La narrazione popolare narra che il principe delle tenebre doni talenti singolari in cambio di un prezzo da pagare: l’anima. Da quando esiste il talento è sempre esistito il folklore e la credenza che ad esso sia legato a doppio filo un ‘pegno’ demoniaco per giustificarlo. Elencare i casi di artisti che in cambio del successo hanno barattato la loro “porzione” immortale richiederebbe tempi biblici.
Il cantante più noto è forse Bob Dylan.

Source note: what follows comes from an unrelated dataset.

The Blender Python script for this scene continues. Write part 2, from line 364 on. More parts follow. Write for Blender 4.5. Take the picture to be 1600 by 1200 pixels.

Durante un’intervista per la CBS, Bob raccontò di essersi accordato con il Diavolo. “Ho fatto una specie di patto di ferro con lui, un sacco di tempo fa”. Nell’intervista integrale spiegò che alcuni pezzi famosi gli uscivano “spontaneamente” senza il minimo sforzo. Ma la parte più straziante saltò fuori quando ammise l’impossibilità di revocare il patto unitamente alla consapevolezza di finire agli inferi.
Si potrebbe analizzare il comportamento umano con le fini parole di Marco 8,36-37: “E che giova all’uomo se guadagna tutto il mondo e perde l’anima sua? Infatti, che darebbe l’uomo in cambio della sua anima?”. Ma vista la durezza di capoccia e comprendonio dell’uomo moderno si può prosaicamente concludere con un “chi è causa del proprio mal, pianga sé stesso!”.